4. I teologi moralisti dicono che in certi casi si può essere dispensati dal proferire verbalmente l’atto di dolore, perché il penitente può averlo già manifestato ampiamente accusando i propri peccati oppure per mancanza di forze. Ma in linea generale è proprio la natura del sacramento a richiedere la preghiera penitente da parte dei fedeli. La celebrazione del sacramento è un atto di culto e questo si esprime anche con la preghiera.
 Pertanto non è di arbitrio del sacerdote sopprimere l’atto di dolore.

5. Tuttavia la recita dell’atto di dolore non è richiesta per la validità del sacramento.
Se il sacerdote non lo fa dire, priva il fedele del merito e della devozione di quella preghiera.
Talvolta può succedere che nel parlare con il penitente alla fine si dimentichi di dire di recitare l’atto di dolore.
Ma il fedele non deve avere dubbi sulla validità della confessione.

6. Scrivi che in previsione del fatto che il sacerdote non te lo faccia recitare, tu supplisci per conto tuo facendolo prima o dopo la confessione. E questo è semplicemente ottimo.
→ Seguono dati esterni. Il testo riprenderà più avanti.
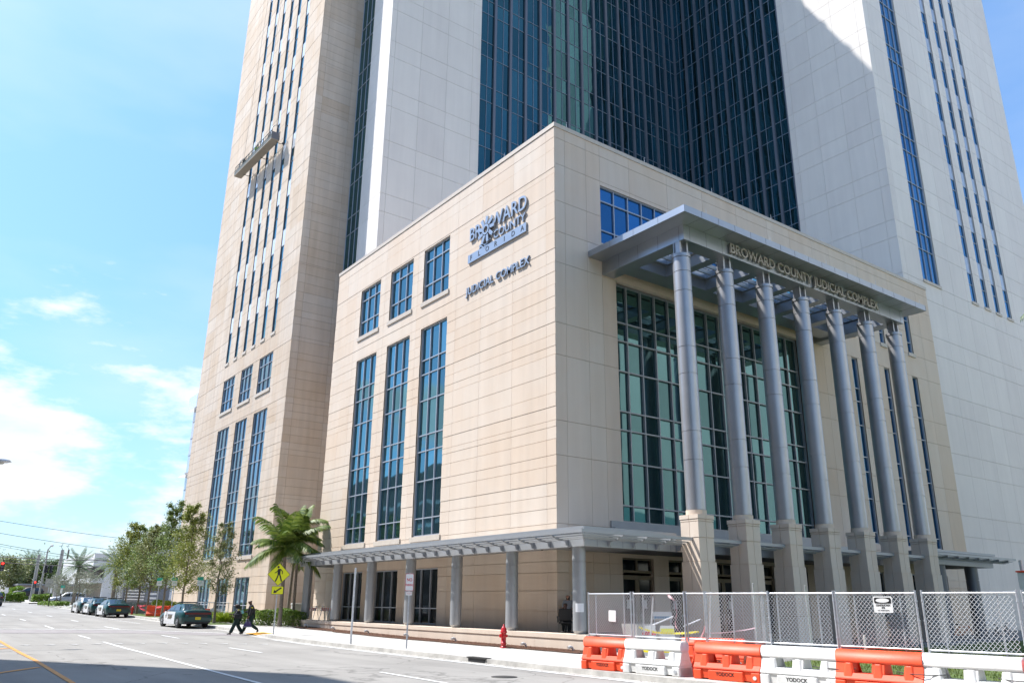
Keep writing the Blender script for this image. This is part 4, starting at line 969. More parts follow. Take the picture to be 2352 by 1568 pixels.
def fence_panel(L, h=1.16, uprights=(.2,)):
    t = thing('fence_panel', '', 'fence'); link_mesh(L-.08, h-.08).build('chain_link', 'wiremesh', t).location = (0, 0, .05)
    mb = MB()
    for u in (-L/2, L/2): mb.tube([(u, 0, -.05), (u, 0, h+.06)], .024, 8)
    mb.tube([(-L/2, 0, h), (L/2, 0, h)], .021, 8); mb.tube([(-L/2, 0, .02), (L/2, 0, .02)], .021, 8); mb.build('pipe_frame', 'steel', t)
    for u in uprights:
        mb = MB(); mb.tube([(u*L, .04, -.06), (u*L, .04, h)], .017, 8); mb.build('upright', 'steel', t)
        mb = MB(); mb.box(u*L-.07, u*L+.07, -.02, .1, -.07, -.03); mb.build('foot_clamp', 'black', t)
    mb = MB()
    for z in (.2, .6, 1.0): mb.tube([(-L/2, 0, z-.015), (-L/2, 0, z+.015)], .032, 8); mb.tube([(L/2, 0, z-.015), (L/2, 0, z+.015)], .032, 8)
    mb.build('clamps', 'steel', t)
    return t
FP = [((-7.4, -10.42), (-7.4, -12.22), (-.34, .32), 'chain-link fence panel with the blank white notice at the left end'), ((-7.38, -12.30), (-7.3, -14.12), (-.32,), 'chain-link fence panel with faded tape knotted on its right post'),
      ((-7.25, -14.16), (-7.15, -14.70), (), 'narrow filler panel of chain-link fence above the set-back barrier'), ((-7.15, -14.75), (-7.05, -16.62), (-.08, .38), 'chain-link fence panel above the middle orange barrier'),
      ((-7.03, -16.45), (-6.88, -18.30), (-.3, .28), 'chain-link fence panel above the second white barrier'), ((-6.86, -18.35), (-6.7, -20.15), (-.27, .3), 'leaning chain-link fence panel carrying the construction notice'),
      ((-6.68, -20.28), (-6.55, -22.12), (-.3, .3), 'chain-link fence panel with bright top rail over the last white barrier'), ((-6.5, -22.2), (-6.35, -24.1), (-.3,), 'chain-link fence panel cut off by the right edge')]
FT_ = {}
for (a, b, upr, lb) in FP:
    a, b = Vector(a), Vector(b); L = round((b-a).length, 2); t = fence_panel(L, 1.16, upr)
    c = (a+b)/2; t.location = (c.x, c.y, 1.05); t.rotation_euler = (0, 0, math.atan2(b.y-a.y, b.x-a.x)); t['label'] = lb; t['group'] = 'chain-link fence panels on the barriers'
mb = MB(); mb.box(-.2, .2, -.005, .005, -.25, .25); o = mb.build('blank_notice', 'signwhite'); o.location = (-7.44, -11.48, 1.6); o.rotation_euler = (0, R(2), R(-90)); o.scale = (.75, 1, .62); tag(o, 'blank white notice board hung on the first fence panel', 'notice')
t = thing('construction_sign', 'white construction site notice wired to the leaning fence panel', 'sign', (-6.86, -19.5, 1.97), R(-85)); plate(t, 'board', 'signwhite', rrect(0, 0, .42, .34), .03)
plate(t, 'header', 'black', rrect(0, .085, .37, .12), .037); el = [(.15*math.cos(k*.35), .085+.045*math.sin(k*.35)) for k in range(18)]; plate(t, 'oval', 'signwhite', el, .044)
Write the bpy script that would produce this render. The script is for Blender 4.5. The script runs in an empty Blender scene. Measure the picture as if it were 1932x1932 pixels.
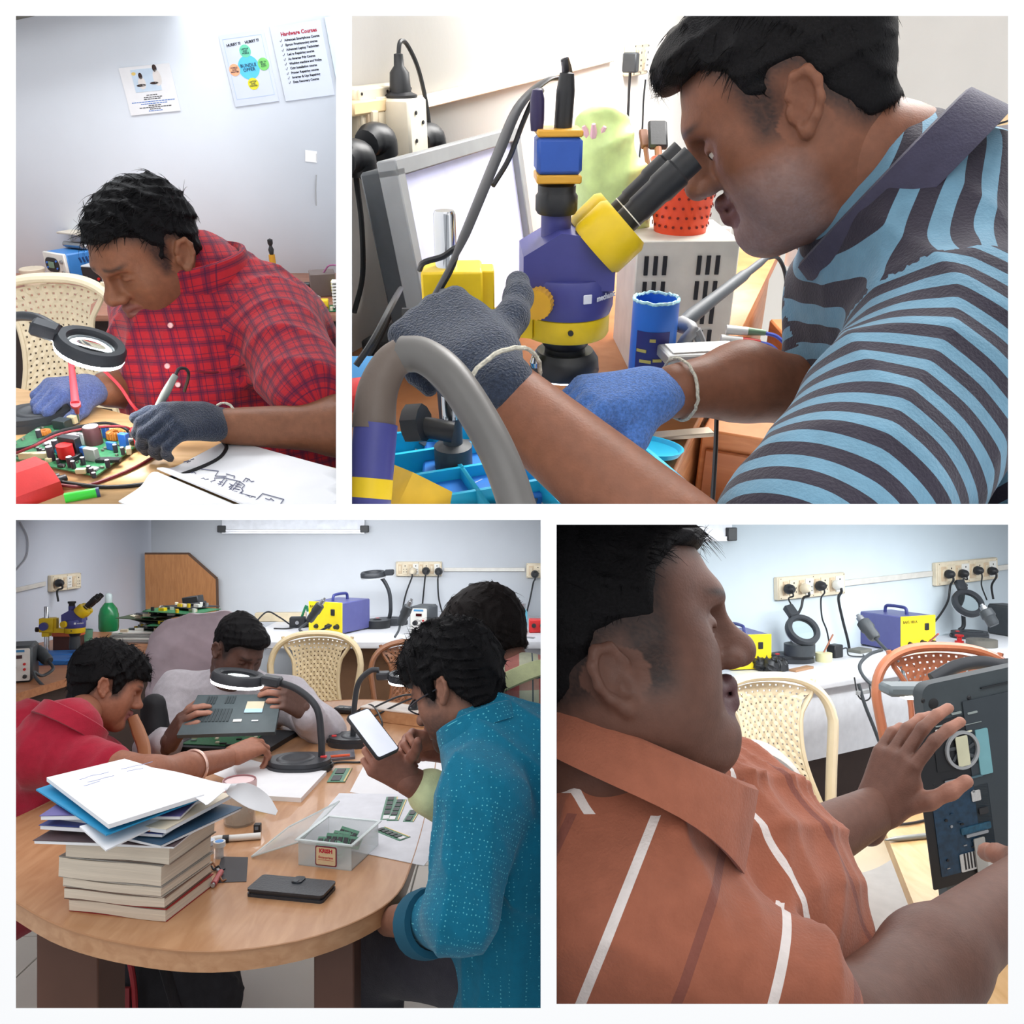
import bpy, bmesh, math, random
import numpy as np
from mathutils import Vector, Matrix

# ------------------------------------------------------------------ camera, world, lights, exposure
SC = bpy.context.scene
COL = SC.collection
FPX = 1600.0          # focal length in pixels of the 1932 px frame
CZ = 1.51             # camera height
CAM = np.array([0.0, 0.0, CZ])
cd = bpy.data.cameras.new('camera'); cam = bpy.data.objects.new('camera', cd); COL.objects.link(cam)
cd.sensor_fit = 'HORIZONTAL'; cd.sensor_width = 36.0; cd.lens = 36.0 * FPX / 1932.0
cd.clip_start = 0.01; cd.clip_end = 60
cam.location = (0, 0, CZ); cam.rotation_euler = (math.pi / 2, 0, 0)
SC.camera = cam
SC.view_settings.view_transform = 'Standard'; SC.view_settings.look = 'None'
SC.view_settings.exposure = 0.0; SC.view_settings.gamma = 1.0
SC.view_settings.use_curve_mapping = False
SC.cycles.use_denoising = True; SC.cycles.use_adaptive_sampling = True; SC.cycles.adaptive_threshold = 0.03
SC.cycles.max_bounces = 6; SC.cycles.diffuse_bounces = 3; SC.cycles.glossy_bounces = 3
SC.cycles.transmission_bounces = 6; SC.cycles.transparent_max_bounces = 8
SC.cycles.caustics_reflective = False; SC.cycles.caustics_refractive = False
SC.cycles.sample_clamp_indirect = 4.0
wd = bpy.data.worlds.new('world'); SC.world = wd; wd.use_nodes = True
wd.node_tree.nodes['Background'].inputs[0].default_value = (0.93, 0.96, 1.0, 1)
wd.node_tree.nodes['Background'].inputs[1].default_value = 0.62

def area(name, loc, target, sx, sy, power, col=(1, 1, 1), spread=180):
    d = bpy.data.lights.new(name, 'AREA'); d.shape = 'RECTANGLE'; d.size = sx; d.size_y = sy
    d.energy = power; d.color = col; d.spread = math.radians(spread)
    o = bpy.data.objects.new(name, d); COL.objects.link(o)
    o.location = loc
    o.rotation_euler = (Vector(target) - Vector(loc)).to_track_quat('-Z', 'Y').to_euler()
    return o
# ceiling light panels of the two lower rooms (flush with the slab above them), plus added fill lights
area('ceiling_light_lower_left', (-0.75, 2.0, 1.496), (-0.75, 2.0, 0), 1.3, 2.2, 12, (0.97, 0.98, 1.0))
area('rear_fill_lower_left', (-0.6, 4.4, 1.496), (-0.6, 4.4, 0), 2.0, 1.3, 26, (0.95, 0.98, 1.0))  # extra panel, added to brighten the rear of the room
area('wall_fill_lower_left', (-0.9, 4.9, 1.45), (-0.9, 6.1, 0.95), 3.0, 0.08, 21, (0.95, 0.98, 1.0))  # added strip turned to the back wall to lift it, itself unseen
area('ceiling_light_lower_right', (0.75, 1.3, 1.496), (0.75, 1.3, 0), 1.2, 1.2, 8, (0.97, 0.98, 1.0))
o_ = area('rear_fill_lower_right', (1.75, 3.15, 1.496), (1.75, 3.15, 0), 2.4, 0.8, 16, (0.93, 0.98, 1.0)); o_.rotation_euler.z += math.radians(31)  # extra panel parallel to the wall, added to brighten it
area('wall_fill_lower_right', (1.75, 3.0, 1.45), (1.235, 3.857, 1.0), 2.8, 0.08, 17, (0.93, 0.98, 1.0))  # added wall-facing fill, never in view
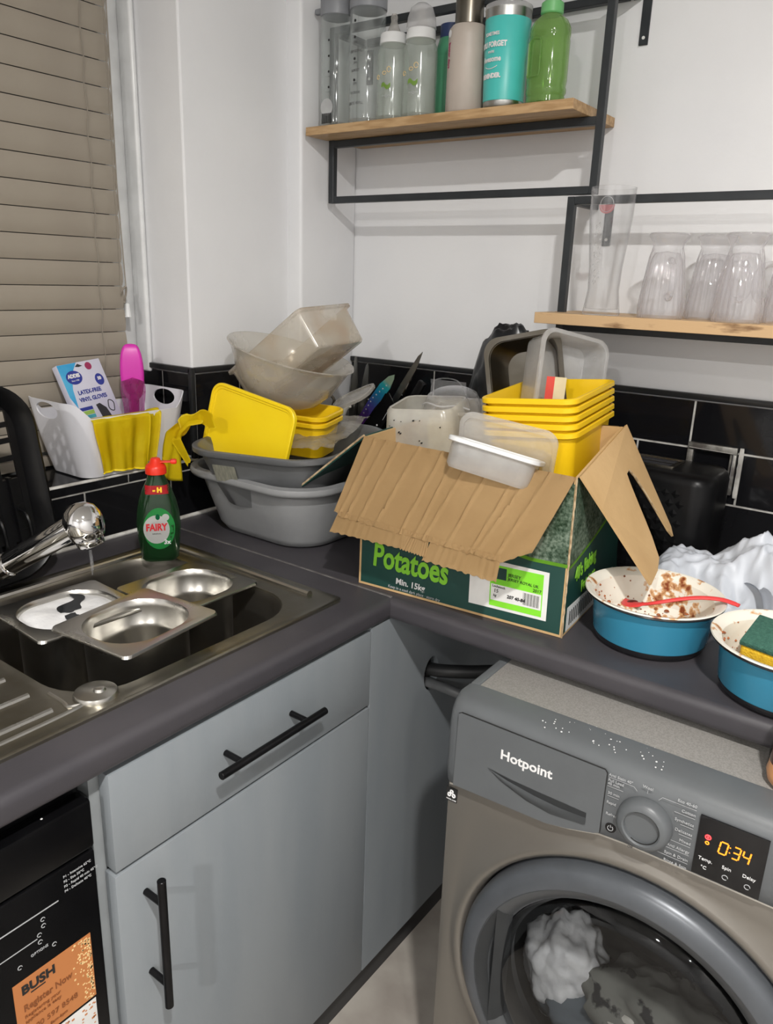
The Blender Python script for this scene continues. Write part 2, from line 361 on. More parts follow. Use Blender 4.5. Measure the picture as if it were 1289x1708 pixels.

7. Il sacerdote che ti ha fatto omettere le parole “perché peccando ho meritato i tuoi castighi” ha sbagliato. Perché non si tratta di castighi inflitti da Dio, ma di castighi ai quali l’uomo peccatore, peccato grave o mortale, si è esposto da se stesso separandosi da Dio e mettendosi sotto il dominio del suo avversario.
Sì dice “tuoi” perché il demonio non potrebbe fare nulla senza la permissione divina.

8. Ecco ora la prima tra le varie formule dell’atto di dolore:
Mio Dio, mi pento e mi dolgo con tutto il cuore dei miei peccati, perché peccando ho meritato i tuoi castighi, e molto più perché ho offeso te, infinitamente buono e degno di essere amato sopra ogni cosa.
Propongo col tuo santo aiuto di non offenderti mai più e di fuggire le occasioni prossime di peccato. Signore, misericordia, perdonami.

9. Ecco qualcun’altra:

Ricordati, Signore, del tuo amore, della tua fedeltà che è da sempre.
Non ricordare i miei peccati: ricordati di me nella tua misericordia,
per la tua bontà, Signore.

Lavami, Signore, da tutte le mie colpe, mondami dal mio peccato.
Riconosco la mia colpa, il mio peccato mi sta sempre dinanzi.

Padre, ho peccato contro di te, non sono più degno di esser chiamato tuo figlio. Abbi pietà di me peccatore. 

Padre santo, come il figliol prodigo mi rivolgo alla tua misericordia: «Ho peccato contro di te, non son più degno d’esser chiamato tuo figlio».
Cristo Gesù, Salvatore del mondo, che hai aperto al buon ladrone le porte del paradiso, ricordati di me nel tuo regno.
Spirito Santo, sorgente di pace e d’amore, fa’ che purificato da ogni colpa e riconciliato con il Padre io cammini sempre come figlio della luce.

Signore Gesù, che sanavi gli infermi e aprivi gli occhi ai ciechi, tu che assolvesti la donna peccatrice e confermasti Pietro nel tuo amore, perdona tutti i miei peccati, e crea in me un cuore nuovo, perché io possa vivere in perfetta unione con i fratelli e annunziare a tutti la salvezza.

Ti benedico, ti ricordo nella preghiera e ti auguro ogni bene.